After dinner, we walked around The Grove.
Davy loved the lights in the mall.
10 o clock at night and he was wide-eyed, taking it all in.
We loved watching his wonderment and sharing a little Christmas magic with our smallest boy.
He won't remember it, but I always will.
Davy's first Christmas.
Great.
Now I have totally made myself cry.
We really don't know when our last day will be.
Will you be here to enjoy next Christmas?
Will I?
Don't think I'm trying to depress you.
I'm not.
I'm encouraging you to live each day fully and enjoy the people you love instead of being too busy for them.
It's Christmas.
There's no easier time to tell people you love them.
Or show them.
Do a little of both.
Today while we were driving, a Christmas song by Mannheim Steamroller came on the radio.
Their music reminds me of the Main Street Electrical Parade at Disneyland.
It makes me laugh.
It also makes me think of my dad.
Because he loves Mannheim Steamroller.
And he always tries to make the rest of us like them too.
And we just laugh at him because we just can't get past the Main Street Electrical Parade vibe.
So I told the kids, "this is some of Dziadzi's favorite Christmas music."
(dziadzi is grandpa in Polish)
And then I called my dad and told him that I just heard his favorite Christmas music and it made me think of him.
And that I loved him.
It only took a minute.
I know I am not the only one who gives into the temptation to feel frazzled and stressed about getting it all done in the 18 days until Christmas.
(crud. really? 18 days?)
But I am trying not to.
Remembering instead that it's all about relationships and not "getting it done."
Remembering it's about this:
"JOY TO THE WORLD, THE LORD IS COME!"
Love from,
Greta
3 comments:
The phone call to your dad almost made me cry.
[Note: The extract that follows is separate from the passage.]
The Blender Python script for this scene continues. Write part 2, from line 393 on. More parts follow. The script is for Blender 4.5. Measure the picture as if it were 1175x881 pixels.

I love that you are breaking your own rules. I love that about having more kids.
I love everything about this post from the photo of you and beautiful Davy to the time stamp of 2:08 am (we were up together as I was feeding Luke!).
I'll never forget what an older woman told me when I was young, had only one and was raising him on the perfect schedule: you can't spoil children by giving them too much of your time and love. Shifted my whole outlook on parenting.
Also, my mom loves Manheim Steamroller too and we will also never understand the draw of its crazy Main Street Electrical Parade sound. But it holds an appeal for me now cuz I think of Mom.
Well, now you went and made me cry! Beautiful post Greta, Joy to the world indeed!